I Am Not The Mo You’re Looking For

Customer: “Are you the leather repair guy?”

Me: “That would be Rok — he’s one of the owners, and he works out of our main store during the week.”

Customer: “Well, I’ve got a leather jacket with a tear in the sleeve.”

Me: “I’m sure Rok can take care of that. Here’s a card with the store’s contact info, if you’d like to give him a call…”

Customer: “It’s a $500 jacket. I got it in Daytona during Bike Week. And see, I was walking along, and it got caught on a signpost and tore right up the side.”

Me: “That is unfortunate, but Rok can definitely fix it. If you’ll just call the number on the card…”

Customer: “I gave my number to the guy working in the big store the other day, and he said he’d have the leather repair guy call me. Was that Rok? Blonde hair, about yea tall?”

Me: “That was Nuke, but since you gave him your number, he’ll pass it on to Rok and have him call you to schedule the work.”

Customer: “But how will I know if he calls? I normally don’t answer the phone, on account of the creditors.”

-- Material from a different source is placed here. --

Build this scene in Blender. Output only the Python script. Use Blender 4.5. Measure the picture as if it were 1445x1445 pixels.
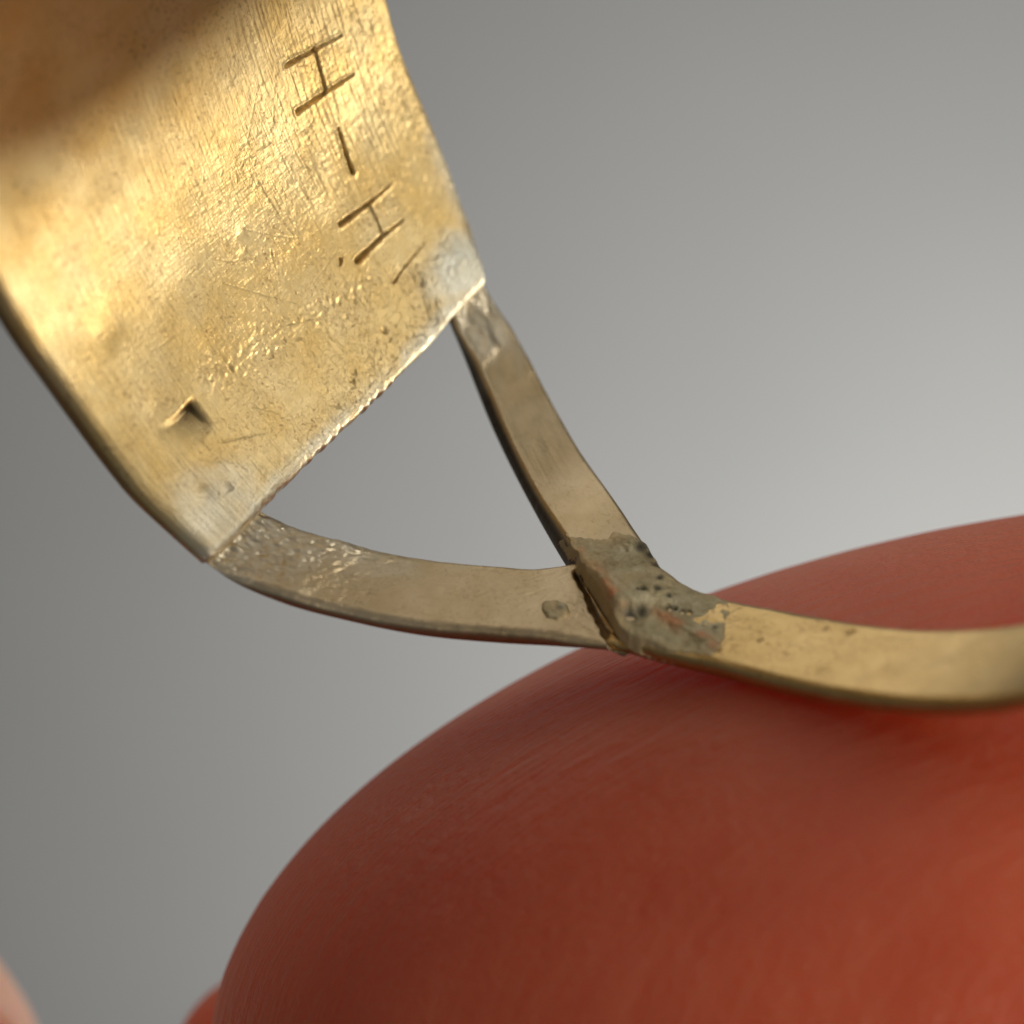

Me: “You… can compare the number on your caller ID to the number on this card, and if it’s the same, you’ll know it’s Rok calling about your jacket.”

Customer: “…”

Me: “…”

Customer: “…”

Me: “…”

Customer: “OH! Okay! I’ll do that!”

I wanted to tell him to think about paying off some debt before spending any money on leather refurbishment, but I figured that would necessitate way more ellipses than I typically keep on my person.

Do I get a tiara? Because I’m not lifting a goddamned finger without a tiara.

The Misfits are having their monthly business meeting.

President: “So now we need to elect a run captain for GLUE Weekend. This person will be responsible for overseeing the various committees and–”

Everyone Else: “THOMAS.”

President: “Okay, we’ve got a nomination. Does anyone second the–”

Everyone Else: “SECOND.”

President: “All in f–”

Everyone Else: “AYE.”

The Misfits pivot as one to bask in the radiant authority of the chosen sacrifice. In the distance, a wolf howls.

Me: “Balls.”


Looks like it’s time to up the psych meds and I guess buy a planner or something. Pray for me.

PS: I am deadly serious about the fucking tiara.